International desk- Little more than a month after he sworn-in as Prime Minister of the United Kingdom, Boris Johnson has come across harsh criticism as his government asked the Queen to suspend parliament a few weeks before the Brexit deadline.

Labour leader Jeremy Corbyn said the Prime Minister was running away from parliament.

“Our prime minister needs to be held to account by Parliament. What he is doing is running away from Parliament. We will do absolutely everything we can to stop him,” Corbyn was quoted by BBC as saying.

The government of Johnson, who assumed office on July 25 with firm determination to implement Brexit by October 31, on Wednesday the Queen to suspend Parliament just days after MPs return to work in September – and only a few weeks before the Brexit deadline.

Johnson said a Queen’s Speech would take place after the suspension, on 14 October, to outline his “very exciting agenda”.

But it means the time MPs have to pass laws to stop a no-deal Brexit on 31 October would be cut.

House of Commons Speaker John Bercow termed it was a “constitutional outrage”.

According to BBC the speaker, who does not traditionally comment on political announcements, continued: “However it is dressed up, it is blindingly obvious that the purpose of [suspending Parliament] now would be to stop [MPs] debating Brexit and performing its duty in shaping a course for the country.”

It would be “an offence against the democratic process and the rights of Parliamentarians as the people’s elected representatives”, he added.

Corbyn, the Labour leader, said he had written to the Queen to request a meeting “as a matter of urgency and before any final decision is taken”.

“Suspending Parliament is not acceptable, not on.
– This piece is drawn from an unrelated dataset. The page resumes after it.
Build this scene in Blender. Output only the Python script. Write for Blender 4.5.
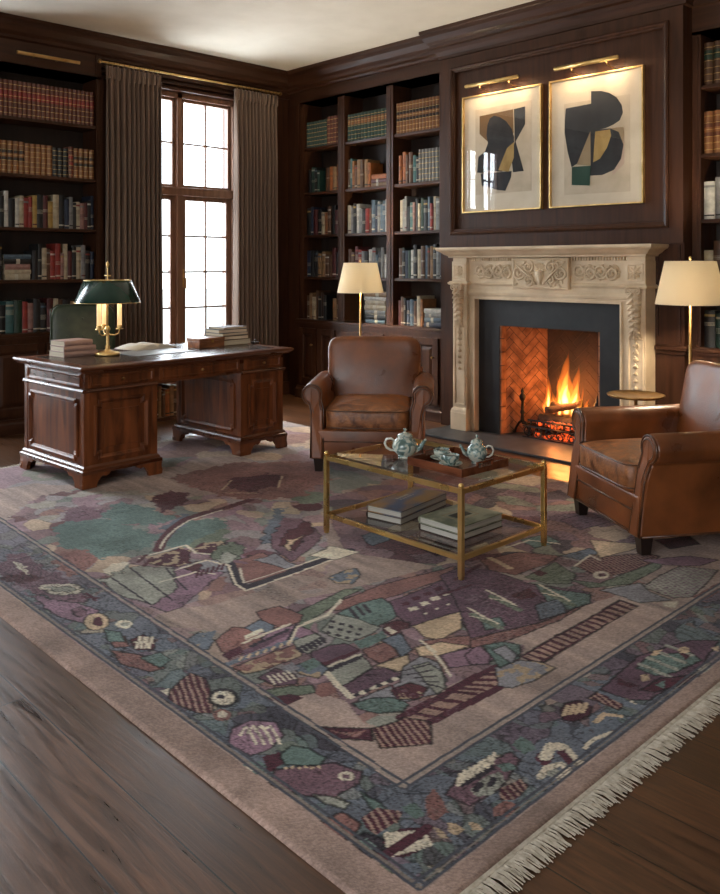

What the prime minister is doing is a smash and grab on our democracy to force through a no deal,” he said.

The PM, though, said suggestions the suspension was motivated by a desire to force through a no deal were “completely untrue”.

He said he did not want to wait until after Brexit “before getting on with our plans to take this country forward”, and insisted there would still be “ample time” for MPs to debate the UK’s departure.
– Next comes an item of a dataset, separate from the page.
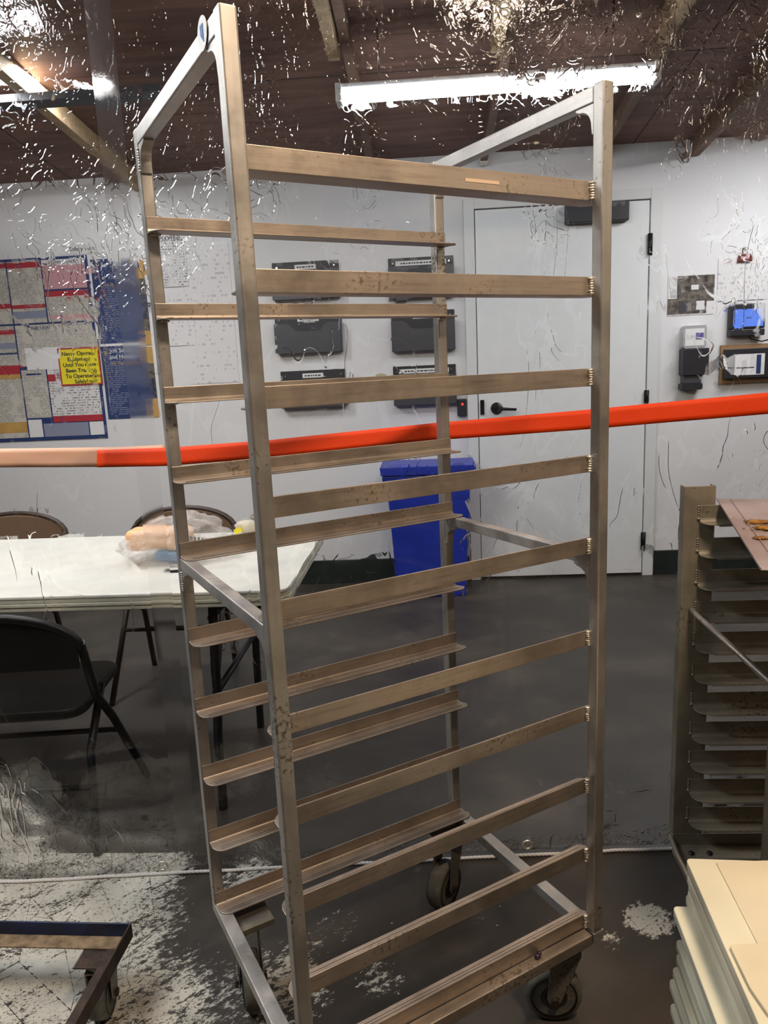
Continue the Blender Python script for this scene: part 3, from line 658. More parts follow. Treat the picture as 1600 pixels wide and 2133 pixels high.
# photo sheet
s0, z1 = wall_sz(1392, 574); s1, _ = wall_sz(1489, 572); _, z0 = wall_sz(1440, 656)
W3 = s1 - s0; H3 = z1 - z0
b = MB(); b.box(0, W3, -0.002, 0, 0, H3, 0); b.box(.20 * W3, W3, -.003, -.002, .33 * H3, .97 * H3, 1); b.box(.0, .84 * W3, -.0032, -.002, .03 * H3, .42 * H3, 1)
b.box(.50 * W3, .66 * W3, -.004, -.0032, .62 * H3, .74 * H3, 0); b.box(.24 * W3, .44 * W3, -.004, -.0032, .06 * H3, .36 * H3, 2); b.box(.62 * W3, .8 * W3, -.004, -.0032, .12 * H3, .34 * H3, 0)
tag(b.build('photo_sheet', [M['print_faint'], M['photo_dark'], M['grey_plastic']], loc=WALLF + TV * s0 + Vector((0, 0, z0)), rz=A_ROOM), 'sheet of dark grey photographs on the wall right of the door', 'photo sheet')
# hand scanner / dispenser
s, z, hw_, hh = on_wall(1412, 676, 1470, 812)
t = wall_thing('dispenser', 'upright black wall dispenser with a clear upper window', 'dispenser', s, z)
b = MB(); b.prism(rounded(-hw_, hw_, -hh * .55, hh * .28, 0.01), 'y', -0.075, 0); b.build('body', M['black_plastic'], t, 0.003)
b = MB(); b.prism(rounded(-hw_ * .95, hw_ * .85, hh * .28, hh, 0.02), 'y', -0.055, 0); b.build('window_case', plain('pale_case', (.42, .42, .43), .2), t, 0.003)
b = MB(); b.box(-hw_ * .8, hw_ * .65, -0.057, -0.0551, hh * .36, hh * .88); b.build('window_card', M['paper'], t)
b = MB(); b.box(0, hw_ * .6, -0.0585, -0.0571, hh * .55, hh * .75); b.build('printed_label', plain('violet_ink', (.12, .10, .30), .5), t)
b = MB(); b.box(-hw_ * .85, hw_ * .55, -0.06, 0, -hh * .80, -hh * .551); b.build('nozzle_block', M['grey_plastic'], t, 0.003)
b = MB(); b.prism(rounded(-hw_, hw_ * .6, -hh, -hh * .801, 0.01), 'y', -0.07, 0); b.build('drip_tray', M['black_plastic'], t)
# time clock
s, z, hw_, hh = on_wall(1513, 631, 1590, 702)
t = wall_thing('time_clock', 'black time clock on the wall with a glowing blue screen', 'time clock', s, z)
b = MB(); b.box(-hw_, hw_, -0.04, 0, -hh * .55, hh); b.build('case', M['black_plastic'], t, 0.006)
b = MB(); b.box(-hw_ * .78, hw_ * .88, -0.0425, -0.0402, -hh * .42, hh * .66); sc_o = b.build('screen', M['blue_screen'], t)
b = MB(); b.box(-.01, .02, -0.0435, -0.0426, hh * .08, hh * .14); b.build('screen_mark', M['navy'], sc_o)
b = MB(); b.box(-hw_, hw_ * .92, -0.06, 0, -hh, -hh * .58); b.build('lower_lip', M['black_plastic'], t, 0.005)
b = MB(); b.tube([(hw_ * .2, -0.02, -hh), (hw_ * .3, -0.03, -hh - .02), (hw_ * .9, -0.03, -hh - 0.035), (hw_ * 1.6, -0.02, -hh - .022)], 0.004, 6); b.build('cable', M['black_metal'], t)
# board with the framed card
s, z, hw_, hh = on_wall(1496, 713, 1640, 800)
t = wall_thing('card_rack', 'brown board box with a white card in a black opening under the time clock', 'box', s, z)
b = MB(); b.box(-hw_, hw_, -0.02, 0, -hh, hh); b.build('board', M['cardboard'], t, 0.002)
b = MB(); b.box(-hw_ * .93, hw_ * .9, -0.06, -0.0201, -hh * .72, hh * .78); b.build('frame', M['black_plastic'], t, 0.003)
s2, z2, hw2, hh2 = on_wall(1521, 736, 1584, 782)
b = MB(); b.box(s2 - s - hw2, s2 - s + hw2, -0.062, -0.0601, z2 - z - hh2, z2 - z + hh2); cd = b.build('card', M['paper'], t)
b = MB(); b.box(s2 - s + hw2 * .45, s2 - s + hw2 * .75, -0.0635, -0.0621, z2 - z - hh2 * .9, z2 - z + hh2 * .9); b.build('blue_stripe', M['navy'], cd)
b = MB(); b.box(s2 - s - hw2 * .9, s2 - s + hw2 * .3, -0.0635, -0.0621, z2 - z - 0.02, z2 - z - .015); b.build('printed_words', M['ink'], cd)
# clipped papers
s, z, hw_, hh = on_wall(1493, 533, 1602, 628)
t = wall_thing('clipped_papers', 'white papers hanging from a red bulldog clip at the right', 'papers', s, z)
b = MB(); b.box(-hw_, hw_, -0.004, 0, -hh, hh); b.build('paper', M['print_faint'], t)
s2, z2, hw2, hh2 = on_wall(1534, 529, 1566, 546)
b = MB(); b.prism([(s2 - s - hw2, z2 - z - hh2), (s2 - s + hw2, z2 - z - hh2), (s2 - s + hw2 * .8, z2 - z + hh2), (s2 - s - hw2 * .8, z2 - z + hh2)], 'y', -0.02, -0.0042)
cl = b.build('clip', plain('clip_red', (.14, .02, .02), .35), t, 0.002)
b = MB(); b.tube([(s2 - s - .014, -.012, z2 - z + hh2), (s2 - s - .018, -.014, z2 - z + hh2 + .03), (s2 - s, -.014, z2 - z + hh2 + .042), (s2 - s + .018, -.014, z2 - z + hh2 + .03), (s2 - s + .014, -.012, z2 - z + hh2)], 0.004, 8); b.build('clip_handle', M['chrome'], cl)
b = MB(); b.box(s2 - s - hw2 * .6, s2 - s + hw2 * .5, -.021, -.0201, z2 - z - .008, z2 - z + .008); b.build('clip_marking', M['pink'], cl)

# ---------------------------------------------------------------- blue bin
q = hitz(900, 1232, 0)
bn = thing('recycling_bin', 'tall blue plastic bin standing against the wall left of the door', 'bin', q, A_ROOM)
f = 4.48 / FPX
Hh = 0.80; wt, wb = 0.245, 0.205
b = MB()
def taper(b, z0, z1, w0, w1, d0, d1, m=0):
    A = [b.bm.verts.new(v) for v in ((-w0, -d0, z0), (w0, -d0, z0), (w0, d0, z0), (-w0, d0, z0))]; B = [b.bm.verts.new(v) for v in ((-w1, -d1, z1), (w1, -d1, z1), (w1, d1, z1), (-w1, d1, z1))]
    b.bm.faces.new(list(reversed(A))).material_index = m; b.bm.faces.new(B).material_index = m
    for i in range(4): b.bm.faces.new((A[i], A[(i + 1) % 4], B[(i + 1) % 4], B[i])).material_index = m
taper(b, 0, Hh - 0.06, wb, wt, 0.12, 0.14); b.build('body', M['blue_bin'], bn, 0.012)
b = MB(); taper(b, Hh - 0.10, Hh - 0.055, wt + .02, wt + .022, .15, .155); taper(b, Hh - 0.05, Hh, wt + .028, wt + .032, .165, .165); taper(b, Hh - .056, Hh - .048, wt + .012, wt + .012, .15, .15)
b.build('rim', M['blue_bin'], bn, 0.006)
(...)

“We need new legislation. We’ve got to be bringing forward new and important bills and that’s why we are going to have a Queen’s Speech,” he added.
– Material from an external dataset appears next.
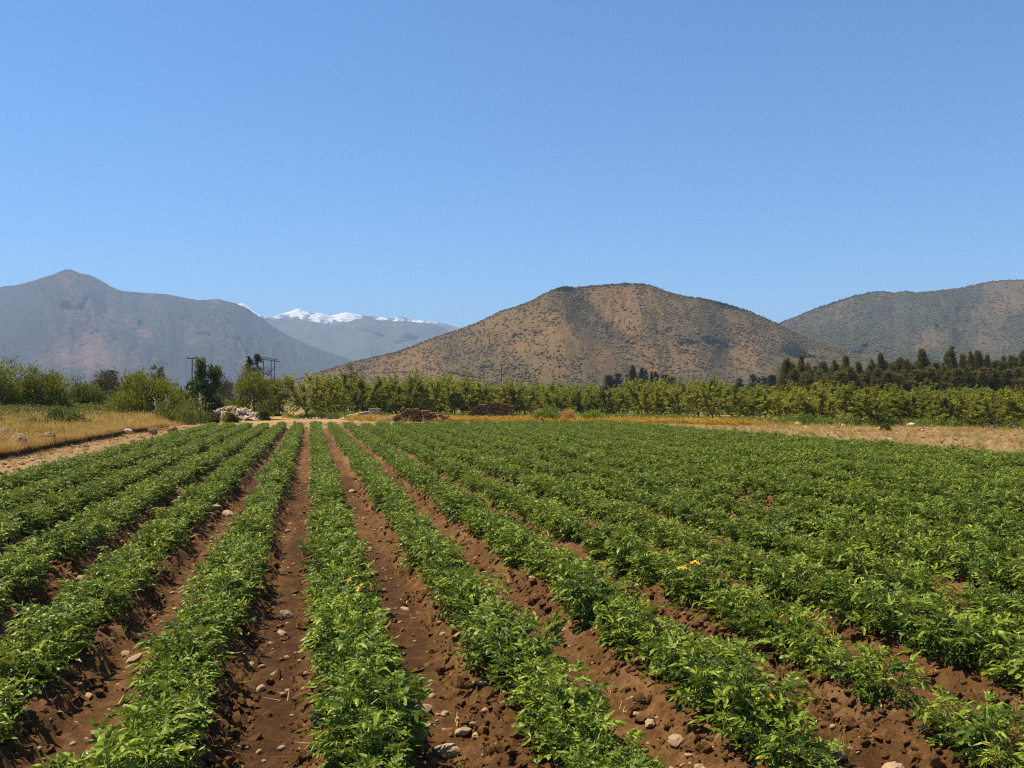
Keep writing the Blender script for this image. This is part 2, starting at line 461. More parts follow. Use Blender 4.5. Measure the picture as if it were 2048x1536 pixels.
# ------------------------------------------------------------------ mountains
def mountain(name, label, prof, D, depth, mat, px0, px1, ncol=420, nrow=90, seed=1, spur=.45, spw=70, front=1.0, wob=.06, custom=None, vegf=None, kindattr='veg', power=1.15, rough=.012):
    pxs = np.linspace(px0, px1, ncol)
    py = np.interp(pxs, [p[0] for p in prof], [p[1] for p in prof])
    k = np.array([.25, .5, .25]); 
    for _ in range(2): py = np.convolve(np.pad(py, 1, 'edge'), k, 'valid')
    py = py + (fbm(pxs / 14, 0 * pxs, seed + .5, 3) - .5) * rough * 220
    tt = np.concatenate([np.linspace(0, 1, nrow), np.linspace(1, 2, nrow // 3)[1:]])
    P, T = np.meshgrid(pxs, tt)
    dc = D * (1 + wob * (fbm(pxs / 160, 0 * pxs, seed, 3) - .5) * 2)
    Hc = height_for(py, dc)
    hx = Hc.max()
    tf = np.minimum(T, 1); tb = np.clip(T - 1, 0, 1)
    wr = fbm(P / spw * .7, tf * 2.2, seed + 8, 3) - .5
    sp = fbm(P / spw + tf * 1.6 + wr * 1.2, tf * 1.9 - P / 400 + wr, seed + 2, 5) - .5        # spurs and gullies on the slope
    g = np.power(tf, power * (1 + spur * 2.2 * sp * (1 - tf)))
    g = g * (1 - tb ** 1.3)
    off = depth * spur * .8 * sp * np.sin(np.pi * np.minimum(tf, 1)) ** .8
    if custom is not None: off = off + custom(P, tf)
    d = dc[None, :] - depth * front * (1 - tf) * (.55 + .45 * (Hc / hx)[None, :]) - off * (1 - (tf == 1)) + tb * depth * 1.2
    Z = Hc[None, :] * g - 3 * (1 - tf) - 8 * tb
    lat = (P - 1024) / F_PX * np.where(T <= 1, dc[None, :] * .35 + d * .65, d)
    lat = np.where(T <= 1, (P - 1024) / F_PX * d, (P - 1024) / F_PX * dc[None, :])
    X = FW[0] * d + RT[0] * lat; Y = FW[1] * d + RT[1] * lat
    a = vegf(P, tf, sp) if vegf is not None else .5 + sp * .8
    me = mesh_np(name, np.stack([X, Y, Z], -1).reshape(-1, 3), grid_faces(*X.shape), mat, {kindattr: a}, smooth=True)
    o = tag(link(name, me), label, kind='structure')
    return o, (X, Y, Z, a, P, T)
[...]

The PM says he wants to leave the EU on 31 October with a deal, but it is “do or die” and he is willing to leave without one rather than miss the deadline.

That position has prompted a number of opposition MPs to come together to try to block a possible no deal, and on Tuesday they announced that they intended to use parliamentary process to do so.

Although they remained tight lipped about the exact plan, it was thought Corbyn would call for an emergency debate in the Commons next week, giving MPs a chance to lay down legislation designed to ultimately stop a no-deal exit.

But if Parliament is suspended on 10 September, as is suggested, it will only give opponents a few days next week to push for their changes.

Senior Tory backbencher Dominic Grieve said the move by Johnson could lead to a vote of no confidence – something opposition parties have left on the table as another option to stop no deal – adding: “This government will come down.”